He de admitir ese vicio, revelador, incisivo. Lascivo e
incluso nocivo.
Me gusta mirar en los ojos de los monstruos que caminan a mi
alrededor. Ver sus colores y la ausencia de ellos. Mirar su conflicto con todo
lo que significa paz y bondad y su rechazo y envidia a todo lo que es libre y bueno.
El día a día arroja toda clase de estos monstruos, unos más
cerca que otros pero todos teñidos por el mismo velo de la avaricia, la envidia,
el rencor y el resentimiento.
Algunos ángeles rondan también. Son muy pocos. Aunque también
existen. También me gusta ver sus colores y como reflejan y emiten luz. Me quedo
admirada de sus destellos y me entristece cuando llegan a mancharse con un poco
de la tinta grisácea de los primeros o cuando sus brillantes colores se ven
apagados por el gris de sus luchas internas.
Invadir esas almas como espía encubierto es delicioso,
además de hacer el cruce por este pantano, mucho más ameno. Se convierten en
dulces para mi alma, un faro dentro de mi propia lucha y una grata sorpresa en
el oscuro caminar.
El etnógrafo debe ser discreto ya que cuando, ángeles o demonios,
se saben observados su comportamiento deja de ser natural y el dulce sabe a splenda
y en ese sentido, debo exponer que amo el mascabado.
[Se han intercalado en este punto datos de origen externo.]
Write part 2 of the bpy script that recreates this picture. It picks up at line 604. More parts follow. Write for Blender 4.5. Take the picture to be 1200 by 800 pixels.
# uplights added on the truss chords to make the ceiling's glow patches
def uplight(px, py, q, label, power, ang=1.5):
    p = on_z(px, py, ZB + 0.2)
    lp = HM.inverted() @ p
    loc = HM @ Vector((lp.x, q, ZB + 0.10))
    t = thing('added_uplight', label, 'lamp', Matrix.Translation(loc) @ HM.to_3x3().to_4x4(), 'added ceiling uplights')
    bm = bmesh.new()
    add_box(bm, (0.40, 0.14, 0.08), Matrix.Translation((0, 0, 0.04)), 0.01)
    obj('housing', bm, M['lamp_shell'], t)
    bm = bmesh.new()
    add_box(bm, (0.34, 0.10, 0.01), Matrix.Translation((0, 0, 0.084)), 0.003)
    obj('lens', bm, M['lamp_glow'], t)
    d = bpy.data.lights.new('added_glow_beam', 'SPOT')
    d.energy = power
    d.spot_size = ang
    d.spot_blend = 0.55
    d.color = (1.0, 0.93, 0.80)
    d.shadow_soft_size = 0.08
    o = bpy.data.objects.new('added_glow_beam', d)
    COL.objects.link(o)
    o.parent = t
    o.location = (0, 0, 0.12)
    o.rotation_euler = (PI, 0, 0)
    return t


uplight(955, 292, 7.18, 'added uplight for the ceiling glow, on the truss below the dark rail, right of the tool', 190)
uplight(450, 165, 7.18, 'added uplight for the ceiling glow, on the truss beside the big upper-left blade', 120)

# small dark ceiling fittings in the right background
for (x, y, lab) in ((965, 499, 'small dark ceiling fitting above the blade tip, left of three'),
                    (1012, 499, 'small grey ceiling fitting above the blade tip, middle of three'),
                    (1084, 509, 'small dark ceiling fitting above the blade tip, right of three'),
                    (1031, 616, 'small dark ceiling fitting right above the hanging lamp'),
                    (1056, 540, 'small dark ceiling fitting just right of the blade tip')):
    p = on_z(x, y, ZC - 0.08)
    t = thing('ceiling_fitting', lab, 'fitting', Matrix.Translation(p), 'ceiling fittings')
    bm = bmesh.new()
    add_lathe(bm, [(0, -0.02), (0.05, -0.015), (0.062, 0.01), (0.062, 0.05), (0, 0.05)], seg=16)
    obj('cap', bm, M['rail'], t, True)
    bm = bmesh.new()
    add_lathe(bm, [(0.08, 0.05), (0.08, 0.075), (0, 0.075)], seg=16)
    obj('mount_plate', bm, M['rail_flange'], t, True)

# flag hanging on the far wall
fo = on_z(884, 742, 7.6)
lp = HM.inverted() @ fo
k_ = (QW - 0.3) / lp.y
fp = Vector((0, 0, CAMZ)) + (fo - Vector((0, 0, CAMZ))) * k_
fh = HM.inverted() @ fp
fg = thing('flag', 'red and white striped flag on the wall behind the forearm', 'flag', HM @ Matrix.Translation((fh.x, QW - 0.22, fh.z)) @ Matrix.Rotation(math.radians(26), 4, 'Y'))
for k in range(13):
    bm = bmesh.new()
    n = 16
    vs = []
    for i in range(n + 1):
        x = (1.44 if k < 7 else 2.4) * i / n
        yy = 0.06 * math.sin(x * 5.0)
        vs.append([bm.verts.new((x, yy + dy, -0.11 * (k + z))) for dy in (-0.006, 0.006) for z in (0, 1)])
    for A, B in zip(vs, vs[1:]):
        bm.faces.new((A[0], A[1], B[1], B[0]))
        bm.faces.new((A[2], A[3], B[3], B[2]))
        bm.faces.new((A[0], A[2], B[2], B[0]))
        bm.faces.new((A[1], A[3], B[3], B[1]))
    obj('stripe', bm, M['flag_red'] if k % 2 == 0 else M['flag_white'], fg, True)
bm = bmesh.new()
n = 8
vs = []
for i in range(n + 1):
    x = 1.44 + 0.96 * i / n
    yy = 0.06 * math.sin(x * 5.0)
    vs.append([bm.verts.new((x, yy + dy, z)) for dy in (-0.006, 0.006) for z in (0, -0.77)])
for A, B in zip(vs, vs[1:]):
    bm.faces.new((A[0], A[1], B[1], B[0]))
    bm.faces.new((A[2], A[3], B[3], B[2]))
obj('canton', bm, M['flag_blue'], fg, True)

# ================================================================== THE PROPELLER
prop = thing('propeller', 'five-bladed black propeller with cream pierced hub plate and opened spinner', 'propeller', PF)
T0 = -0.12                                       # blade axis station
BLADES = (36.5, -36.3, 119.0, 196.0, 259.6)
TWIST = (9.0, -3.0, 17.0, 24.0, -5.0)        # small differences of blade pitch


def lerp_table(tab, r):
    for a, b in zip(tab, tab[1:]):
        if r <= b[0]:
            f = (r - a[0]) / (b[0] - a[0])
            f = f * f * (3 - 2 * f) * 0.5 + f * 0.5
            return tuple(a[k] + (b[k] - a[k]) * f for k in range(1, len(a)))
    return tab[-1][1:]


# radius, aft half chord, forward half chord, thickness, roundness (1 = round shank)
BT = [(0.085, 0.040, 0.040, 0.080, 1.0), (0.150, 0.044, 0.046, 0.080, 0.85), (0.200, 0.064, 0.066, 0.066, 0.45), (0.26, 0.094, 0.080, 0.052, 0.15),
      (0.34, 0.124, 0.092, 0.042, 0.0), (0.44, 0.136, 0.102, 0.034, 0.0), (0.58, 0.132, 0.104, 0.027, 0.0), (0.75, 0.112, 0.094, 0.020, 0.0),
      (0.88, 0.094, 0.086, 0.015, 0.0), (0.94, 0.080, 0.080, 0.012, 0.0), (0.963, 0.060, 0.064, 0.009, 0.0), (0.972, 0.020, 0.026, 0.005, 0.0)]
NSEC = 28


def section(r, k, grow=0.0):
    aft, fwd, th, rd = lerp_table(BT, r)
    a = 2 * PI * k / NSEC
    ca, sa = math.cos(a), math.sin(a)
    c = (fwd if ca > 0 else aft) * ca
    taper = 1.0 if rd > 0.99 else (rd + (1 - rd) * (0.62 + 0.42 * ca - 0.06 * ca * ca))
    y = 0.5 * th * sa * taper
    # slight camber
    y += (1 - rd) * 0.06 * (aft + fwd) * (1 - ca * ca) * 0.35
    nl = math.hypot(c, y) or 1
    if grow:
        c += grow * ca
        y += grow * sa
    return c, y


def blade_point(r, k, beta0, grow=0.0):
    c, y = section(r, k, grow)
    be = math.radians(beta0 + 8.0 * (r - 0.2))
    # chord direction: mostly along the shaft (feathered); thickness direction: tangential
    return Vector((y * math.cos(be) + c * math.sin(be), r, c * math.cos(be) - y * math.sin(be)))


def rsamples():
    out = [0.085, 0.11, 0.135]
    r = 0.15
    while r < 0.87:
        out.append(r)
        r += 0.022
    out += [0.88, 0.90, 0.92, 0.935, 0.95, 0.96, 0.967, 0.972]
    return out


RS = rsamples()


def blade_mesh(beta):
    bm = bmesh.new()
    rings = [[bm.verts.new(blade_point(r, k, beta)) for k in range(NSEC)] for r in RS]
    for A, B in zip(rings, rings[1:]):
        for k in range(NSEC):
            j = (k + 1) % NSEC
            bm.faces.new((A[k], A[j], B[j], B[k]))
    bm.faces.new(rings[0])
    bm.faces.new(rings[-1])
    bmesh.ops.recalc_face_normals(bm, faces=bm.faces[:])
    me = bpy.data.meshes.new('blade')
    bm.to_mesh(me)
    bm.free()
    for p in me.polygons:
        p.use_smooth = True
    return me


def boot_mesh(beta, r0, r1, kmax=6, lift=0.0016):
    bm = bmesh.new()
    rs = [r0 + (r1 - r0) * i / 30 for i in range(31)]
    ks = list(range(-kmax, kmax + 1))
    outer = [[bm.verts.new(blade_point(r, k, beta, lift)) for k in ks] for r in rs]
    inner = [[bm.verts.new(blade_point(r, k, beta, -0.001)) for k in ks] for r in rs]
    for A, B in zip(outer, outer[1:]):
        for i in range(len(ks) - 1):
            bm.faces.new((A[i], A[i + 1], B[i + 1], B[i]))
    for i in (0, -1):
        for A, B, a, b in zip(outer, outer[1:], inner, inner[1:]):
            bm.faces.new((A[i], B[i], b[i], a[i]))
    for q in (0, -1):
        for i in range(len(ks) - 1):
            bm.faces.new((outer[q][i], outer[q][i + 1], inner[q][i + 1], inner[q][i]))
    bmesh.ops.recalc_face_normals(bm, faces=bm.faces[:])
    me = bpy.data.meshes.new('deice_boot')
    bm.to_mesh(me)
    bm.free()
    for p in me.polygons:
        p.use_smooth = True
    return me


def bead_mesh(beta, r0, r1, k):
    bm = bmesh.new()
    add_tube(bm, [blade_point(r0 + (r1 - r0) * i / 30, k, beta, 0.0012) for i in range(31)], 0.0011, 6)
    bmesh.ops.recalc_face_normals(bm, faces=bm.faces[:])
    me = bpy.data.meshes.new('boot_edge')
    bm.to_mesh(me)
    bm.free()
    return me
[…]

Lleva tiempo desarrollar una técnica donde disfrazado, el
etnógrafo de los ojos y las almas pueda sentarse en un cómodo lugar y observar.
Y rellenar sus ojos y alma del dulce candor angelical, y después equilibrar con
la salada morbosidad de las mutaciones demoniacas de quien no pretende luchar
en la vida.
Una vez que se perfecciona, la gente sencilla es un libro
abierto y los complicados son un misterio digno de resolver.